Many Americans condemned the practice, on both moral and pragmatic grounds. As one critic wrote, "The torturing of Filipinos by the awful 'water cure,' for instance, to make them confess - what? Truth? Or lies? How can one know which it is they are telling? For under endurable pain, a man confesses anything that is required of him, true or false, and his evidence is worthless."

That argument sound familiar? Yet those words were penned more than a century ago...by Mark Twain.

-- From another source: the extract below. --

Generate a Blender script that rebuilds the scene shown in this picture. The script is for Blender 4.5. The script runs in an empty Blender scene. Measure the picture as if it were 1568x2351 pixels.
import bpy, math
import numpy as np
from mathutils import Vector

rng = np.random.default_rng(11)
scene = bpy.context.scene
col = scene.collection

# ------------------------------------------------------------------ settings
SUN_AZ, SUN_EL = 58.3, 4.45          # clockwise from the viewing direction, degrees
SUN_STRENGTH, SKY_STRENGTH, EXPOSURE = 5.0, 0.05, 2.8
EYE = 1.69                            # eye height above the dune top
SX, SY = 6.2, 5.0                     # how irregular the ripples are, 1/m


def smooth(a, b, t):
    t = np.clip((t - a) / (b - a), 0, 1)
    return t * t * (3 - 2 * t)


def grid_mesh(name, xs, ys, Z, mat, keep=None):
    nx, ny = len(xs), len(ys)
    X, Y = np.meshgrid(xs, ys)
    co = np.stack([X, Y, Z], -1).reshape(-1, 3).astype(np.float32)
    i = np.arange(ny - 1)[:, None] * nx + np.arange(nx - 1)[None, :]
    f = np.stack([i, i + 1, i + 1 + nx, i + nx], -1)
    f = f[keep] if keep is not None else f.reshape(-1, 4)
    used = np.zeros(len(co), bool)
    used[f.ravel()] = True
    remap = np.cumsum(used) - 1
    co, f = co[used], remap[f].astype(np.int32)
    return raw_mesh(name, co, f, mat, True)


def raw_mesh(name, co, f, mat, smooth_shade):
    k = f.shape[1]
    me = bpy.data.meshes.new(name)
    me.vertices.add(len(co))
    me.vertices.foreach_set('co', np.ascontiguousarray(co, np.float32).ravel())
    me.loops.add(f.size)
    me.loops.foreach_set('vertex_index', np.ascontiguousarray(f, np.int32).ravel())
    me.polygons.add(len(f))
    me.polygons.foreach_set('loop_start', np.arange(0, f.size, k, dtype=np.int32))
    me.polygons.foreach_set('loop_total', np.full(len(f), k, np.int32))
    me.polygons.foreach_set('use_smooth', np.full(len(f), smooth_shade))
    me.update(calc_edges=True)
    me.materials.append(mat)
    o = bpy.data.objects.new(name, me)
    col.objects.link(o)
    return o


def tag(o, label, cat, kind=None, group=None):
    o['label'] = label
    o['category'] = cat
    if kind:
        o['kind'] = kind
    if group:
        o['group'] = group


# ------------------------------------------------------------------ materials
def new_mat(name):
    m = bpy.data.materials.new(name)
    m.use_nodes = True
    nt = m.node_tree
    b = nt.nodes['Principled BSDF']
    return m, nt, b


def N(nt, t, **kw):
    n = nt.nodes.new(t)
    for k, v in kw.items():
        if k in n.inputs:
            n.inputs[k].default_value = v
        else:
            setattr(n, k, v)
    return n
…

To refute critics such as Twain, a pro-water lobby quickly developed. For instance, a church official named Homer Stunz wrote a piece entitled "The 'Water Cure' From a Missionary Point of View," and argued that the practice wasn't torture because the suspect could make it stop at any time simply by agreeing to provide the requested information. Others argued that the security of American troops was at stake, thus requiring that strong measures be taken to extract intelligence.

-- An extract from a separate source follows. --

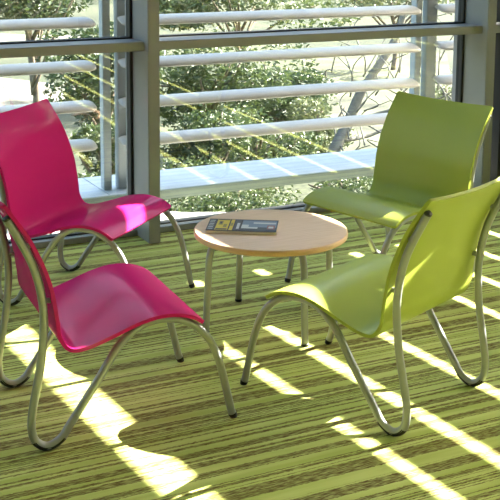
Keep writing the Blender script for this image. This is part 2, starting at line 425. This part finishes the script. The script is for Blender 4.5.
# ------------------------------------------------------------------ outside
GZ = -1.5
bm = bmesh.new(); box(bm, (-60, 5.5, GZ-.2), (90, 130, GZ)); struct(link('ground', bm, M['ground']))
for k, pts in enumerate(([(4.3,17.3),(5.4,17.6),(6.5,19.5),(5.5,21.2),(4.5,20.2)], [(6.5,25.8),(8.9,25.2),(9.7,27.3),(7.3,29.2)], [(7.2,12.4),(8.4,12.4),(11.2,14.6),(15.6,20.8),(12.2,21.4),(9.1,15.7)])):
    bm = bmesh.new(); prism(bm, pts, GZ-.05, GZ+.012+.004*k); struct(link('path' if k < 2 else 'sunlit_lawn', bm, M['sun_sand'] if k < 2 else M['sun_grass']))  # paler patches stand for sunlit ground, sunlight put into their colour
bm = bmesh.new(); rows = []  # added hill: blocks low sky glare and fills the far background
for i in range(11):
    y = 34+3.0*i; zz = GZ-.1+27*(1-math.cos(PI*i/10))/2
    rows.append([bm.verts.new((x, y+3*math.sin(x*.13), zz+(1.2*noise.noise(Vector((x*.11, y*.2, 0))) if i else 0))) for x in range(-60, 91, 3)])
for i in range(10):
    for j in range(len(rows[0])-1): bm.faces.new((rows[i][j], rows[i][j+1], rows[i+1][j+1], rows[i+1][j]))
struct(link('sky_block_hill', bm, M['sky_block_hill'], None, True))
bm = bmesh.new(); box(bm, (-6, 5.292, GZ), (9, 5.50, -.061)); struct(link('wall_plinth', bm, M['white']))
# louver blades, one row set per bay
def blade(x0, x1, z, name='louver_blade'):
    bm = bmesh.new(); a, b = .066, .020; n = 16; rings = []
    xs = [x0, x0+.006, x0+.02, x0+.045, x1-.045, x1-.02, x1-.006, x1]; k_ = [.15, .5, .8, 1, 1, .8, .5, .15]
    for x, k in zip(xs, k_):
        rings.append([bm.verts.new((x-(x0+x1)/2, a*k**.5*math.cos(2*PI*i/n), b*k*math.sin(2*PI*i/n))) for i in range(n)])
    for i in range(len(rings)-1):
        for j in range(n): bm.faces.new((rings[i][j], rings[i+1][j], rings[i+1][(j+1) % n], rings[i][(j+1) % n]))
    bm.faces.new(rings[0]); bm.faces.new(rings[-1][::-1])
    o = link(name, bm, M['louver'], None, True); o.rotation_euler = (math.radians(15), 0, 0)
    return o
zs = [.38, .59, .805, 1.035, 1.25, 1.46, 1.67]
posts = [(2.05-BAY+.122, .075), (2.05+.022, .044), (2.05+.122, .075), (2.05+BAY+.022, .044), (2.05+BAY+.122, .075)]
for (x0, x1, lab, pp) in ((.02, 1.985, 'horizontal grey louvers on slim posts outside the left window pane', (0, 1)),
                          (2.125, 4.055, 'horizontal grey louvers on slim posts outside the middle window pane', (2, 3)),
                          (4.20, 5.02, 'horizontal grey louvers outside, at the right edge beyond the right upright', (4,))):
    t = empty('louver_screen', ((x0+x1)/2, 5.70, GZ)); tag(t, lab, 'louver screen', 'louver screens outside the glazing')
    for z in zs:
        o = blade(x0, x1, z); o.parent = t; o.location = (0, 0, z-GZ)
    for q in pp:
        px, w = posts[q]
        bm = bmesh.new(); box(bm, (-w/2, -.03, .106-GZ), (w/2, .03, 4.6), .004)
        o = link('post', bm, M['post'], t); o.location = (px-(x0+x1)/2, .085, 0)
# service ledge
t = empty('service_ledge', (2.5, 5.9, .04))
tag(t, 'wide blue grey metal ledge running outside along the foot of the windows', 'ledge')
for i, (x0, x1) in enumerate(((-3.5, 2.04), (2.043, 4.06), (4.063, 5.0))):
    bm = bmesh.new(); box(bm, (x0-2.5, -.27, .045), (x1-2.5, .20, .065), .003); link('deck', bm, M['ledge'], t)
bm = bmesh.new(); box(bm, (-6.0, -.30, .02), (2.5, -.272, .07), .003); link('edge_strip', bm, M['ledge_edge'], t)
bm = bmesh.new(); box(bm, (-6.0, -.05, 0), (2.5, -.0, .044)); link('beam', bm, M['ledge_edge'], t)
for x in (-2.4, -.3, 2.12, 4.14):
    bm = bmesh.new(); box(bm, (x-2.5-.03, -.06, GZ-.04), (x-2.5+.03, -.0, 0)); link('support_leg', bm, M['ledge_edge'], t)
# white slab outside the sill, its taper shaped like the edge of sunlight
bm = bmesh.new(); prism(bm, [(-3, 5.292), (2.62, 5.292), (2.55, 5.335), (2.395, 5.40), (2.262, 5.49), (2.1, 5.58), (-3, 5.58)], -.06, .029)
tag(link('sill_slab', bm, M['white']), 'bright white concrete slab just outside the glass at the lower left', 'slab')

# planting: each tree has a trunk and a crown of many leaves, one mesh each
def tree(name, x, y, z, rx, ry, rz, n, lm, size, label, cat='tree', group='shrubs and trees outside', seed=0):
    rnd = random.Random(seed)
    t = empty(name, (x, y, GZ)); tag(t, label, cat, group)
    zc = z-GZ
    bm = bmesh.new()
    sweep(bm, spline([(0, 0, 0), (.06*rx, .03, zc*.4), (-.05*rx, 0, zc*.8), (0, 0, zc+rz*.5)], 5), [.05]*5+[.04]*5+[.03]*6, 8)
    for k in range(9):
        a = rnd.uniform(0, 2*PI); zz = zc*rnd.uniform(.45, 1.0)
        e = Vector((math.cos(a)*rx*.75, math.sin(a)*ry*.75, zc+rnd.uniform(-.5, .7)*rz))
        sweep(bm, spline([(0, 0, zz*.8), (e.x*.5, e.y*.5, (zz+e.z)*.5), tuple(e)], 4), [.022]*4+[.014]*4+[.006], 6)
    link('trunk', bm, M['bark'], t, True)
    bm = bmesh.new()
    lumps = [(rnd.uniform(-.6, .6), rnd.uniform(-.6, .6), rnd.uniform(-.65, .65), rnd.uniform(.3, .55)) for _ in range(12)]
    size *= .62
    for _ in range(int(n*2.1)):
        lx, ly, lz, lr = rnd.choice(lumps)
        d = Vector((rnd.gauss(0, 1), rnd.gauss(0, 1), rnd.gauss(0, 1))).normalized()*lr*rnd.uniform(.5, 1.05)**.6
        p = Vector(((lx+d.x)*rx, (ly+d.y)*ry, zc+(lz+d.z)*rz))
        if p.z < .02: continue
        u = Vector((rnd.gauss(0, 1), rnd.gauss(0, 1), rnd.gauss(0, .6))).normalized(); w = u.orthogonal().normalized()
        w = Matrix.Rotation(rnd.uniform(0, 6.3), 3, u) @ w
        s = size*rnd.uniform(.6, 1.3); k = u.cross(w)*s*.12
        f = bm.faces.new([bm.verts.new(q) for q in (p-u*s, p-w*s*.42+k, p+u*s, p+w*s*.42+k)])
    link('crown', bm, lm, t)
    return t
plants = [
    ('leafy_tree', 3.88, 11.0, -0.14, 0.64, 0.51, 0.60, 2600, 'leaf_dark', 0.055, 'dark leafy tree behind the louvers of the left window pane'),
    ('leafy_tree', 4.04, 14.0, 0.58, 0.94, 0.75, 0.48, 2200, 'leaf_dark', 0.07, 'dark tree crown high in the left window pane above the transom'),
    ('leafy_bush', 3.28, 9.0, -0.48, 0.38, 0.31, 0.38, 1800, 'leaf_mid', 0.045, 'green bush low behind the pale posts, left of the left upright'),
    ('leafy_tree', 5.53, 12.0, -0.32, 0.88, 0.70, 0.56, 3000, 'leaf_mid', 0.06, 'mid green tree in the left half of the middle window pane'),
    ('leafy_tree', 7.00, 13.0, -0.81, 0.92, 0.74, 0.72, 3000, 'leaf_dark', 0.06, 'dark green tree in the centre of the middle window pane'),
    ('leafy_bush', 4.25, 9.2, -0.47, 0.46, 0.40, 0.37, 2200, 'leaf_dark', 0.045, 'dark bush low in the middle pane next to the left upright'),
    ('leafy_bush', 5.45, 10.5, -0.80, 0.62, 0.50, 0.38, 2400, 'leaf_mid', 0.05, 'mid green bush low in the centre of the middle window pane'),
    ('leafy_bush', 7.05, 11.9, -0.95, 0.48, 0.39, 0.39, 1300, 'leaf_pale', 0.05, 'pale sunlit bush beside the bare leaning tree'),
    ('ground_cover', 3.70, 7.6, -0.62, 1.05, 0.60, 0.30, 5200, 'leaf_mid', 0.03, 'low leafy planting under the ledge, behind the round table'),
    ('ground_cover', 5.42, 8.5, -0.86, 0.62, 0.55, 0.30, 3600, 'leaf_mid', 0.03, 'low leafy planting under the ledge, left of the rear green chair'),
    ('leafy_bush', 2.58, 8.0, -0.55, 0.45, 0.36, 0.25, 1600, 'leaf_mid', 0.035, 'green bush low outside, behind the rear pink chair'),
    ('leafy_tree', 8.48, 17.0, 0.22, 1.83, 1.47, 0.57, 2600, 'leaf_mid', 0.09, 'far tree crown in the middle window above the transom'),
    ('leafy_tree', 12.93, 19.0, 0.09, 1.60, 1.28, 0.50, 1500, 'leaf_pale', 0.09, 'far pale tree crown at the upper right of the middle window'),
    ('leafy_bush', 8.63, 11.5, -0.69, 0.38, 0.30, 0.30, 900, 'leaf_pale', 0.05, 'pale bush behind the rear green chair, by the right hand posts'),
]
for i, (nm, x, y, z, rx, ry, rz, n, lm, s, lab) in enumerate(plants):
    tree(nm, x, y, z, rx, ry, rz, n, M[lm], s, lab, {'leafy_tree': 'tree', 'leafy_bush': 'bush', 'ground_cover': 'plant'}[nm], seed=i+3)
# bare leaning tree
t = empty('bare_tree', (6.25, 10.5, GZ)); tag(t, 'bare grey leaning tree with thin branches right of the middle window', 'tree')
o = lambda x, z, dy=0: (x-6.25, dy, z-GZ)
bm = bmesh.new()
def limb(pts, r0, r1):
    p = spline(pts, 5); n = len(p); sweep(bm, p, [r0+(r1-r0)*i/(n-1) for i in range(n)], 8)
limb([o(6.25, -1.5), o(6.38, -1.0), o(6.60, -.68, .05), o(6.72, -.35), o(6.87, -.15), o(7.16, .23), o(7.3, .6)], .075, .035)
limb([o(6.60, -.68, .05), o(6.9, -.60), o(7.2, -.45, -.2), o(7.5, -.1), o(7.6, .3)], .03, .01)
limb([o(6.50, -.85), o(6.9, -.85, .1), o(7.3, -.72), o(7.9, -.75)], .03, .008)
link('trunk', bm, M['palebark'], t, True)
rb = random.Random(5)
bm = bmesh.new()
for k in range(60):
    x = rb.uniform(6.4, 7.9); z = rb.uniform(-1.2, .2); dx = rb.uniform(-.25, .45); dz = rb.uniform(.1, .5)
    limb([o(x, z, rb.uniform(-.3, .3)), o(x+dx*.5, z+dz*.6, rb.uniform(-.3, .3)), o(x+dx, z+dz, rb.uniform(-.3, .3))], .010, .004)
link('twigs', bm, M['palebark'], t, True)

# black frame past the right upright
bm = bmesh.new(); box(bm, (4.29, 5.19, .03), (4.34, 5.33, CEIL)); struct(link('trim_5', bm, M['gasket']))

# ------------------------------------------------------------------ light
w = bpy.data.worlds.new('sky'); S.world = w; w.use_nodes = True
N = w.node_tree.nodes; L = w.node_tree.links
sky = N.new('ShaderNodeTexSky'); sky.sky_type = 'NISHITA'; sky.sun_disc = False
sky.sun_elevation = SUN_EL; sky.sun_rotation = math.radians(90); sky.air_density = 1.2; sky.dust_density = 2.5
L.new(sky.outputs[0], N['Background'].inputs['Color']); N['Background'].inputs['Strength'].default_value = 1.5
sl = bpy.data.lights.new('sun', 'SUN'); sl.energy = 55.; sl.angle = math.radians(.35); sl.color = (1, .93, .80)
so = bpy.data.objects.new('sun', sl); C.objects.link(so)
d = Vector((math.cos(SUN_EL), math.sin(math.radians(4.2))*math.cos(SUN_EL), math.sin(SUN_EL)))
so.rotation_euler = d.to_track_quat('Z', 'Y').to_euler(); so.location = (8, 3, 5)

# ------------------------------------------------------------------ camera
cd = bpy.data.cameras.new('camera'); cam = bpy.data.objects.new('camera', cd); C.objects.link(cam)
F = Vector((0.444399, 0.882396, -0.154553)); R_ = Vector((0.893544, -0.448934, 0.006162)); U = Vector((0.063947, 0.140838, 0.987965))
cam.matrix_world = Matrix((( R_.x, U.x, -F.x, 0), (R_.y, U.y, -F.y, 0), (R_.z, U.z, -F.z, 1.6), (0, 0, 0, 1)))
cd.sensor_width = 36; cd.lens = 1139.371/500*36; cd.shift_x = (250-243.911)/500; cd.shift_y = -(250-92.561)/500
cd.clip_end = 300
S.camera = cam
S.view_settings.view_transform = 'Standard'; S.view_settings.look = 'None'; S.view_settings.gamma = 1; S.view_settings.exposure = 0.62
S.cycles.max_bounces = 10; S.cycles.diffuse_bounces = 5; S.cycles.transparent_max_bounces = 24; S.cycles.glossy_bounces = 5
S.cycles.use_denoising = True; S.cycles.sample_clamp_indirect = 8; S.cycles.caustics_reflective = False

But Theodore Roosevelt, the new president, didn't buy those arguments. He didn't try to manufacture any legal justifications. He didn't bless the errant behavior by claiming that it was all conducted at the behest of his all-powerful executive authority. Instead, he kicked butt in a cable sent to the U.S. military authorities in the Philippines. The text can be found on page 100 of "Theodore Rex," the second volume of the TR biography written by Edmund Morris. The key passage:

The president desires to know in the fullest and most circumstantial manner all the facts...for the very reason that the president intends to back up the Army in the heartiest fashion in every lawful and legitimate method of doing its work; he also intends to see that the most vigorous care is exercised to detect and prevent any cruelty or brutality and that men who are guilty thereof are punished. Great as the provocation has been in dealing with foes who habitually resort to treachery, murder and torture against our men, nothing can justify or will be held to justify the use of torture or inhuman conduct of any kind on the part of the American military.

(Roosevelt also ordered the court martial of General Jacob "Howling Jack" Smith, who got his nickname when he directed his troops to reduce one particular province to "a howling wilderness." When Smith was subsequently cleared of war crimes charges, Roosevelt - insisting on "the right of review" - had him thrown out of the army.)

But, with respect to Roosevelt's cable, the meaning is clear: Waterboarding was deemed to be a crime by the Republican president of the United States, who declared that "nothing can justify" its use. Today's Republicans, including those who are defending the Bush torture memos, keep talking about the importance of returning to their party roots, so perhaps they should start with this issue and heed the GOP leader whose face is on Mt. Rushmore.

In fact, with TR's words in mind, perhaps we should all remember what philosopher George Santayana once warned: "Those who cannot learn from the past are doomed to repeat it."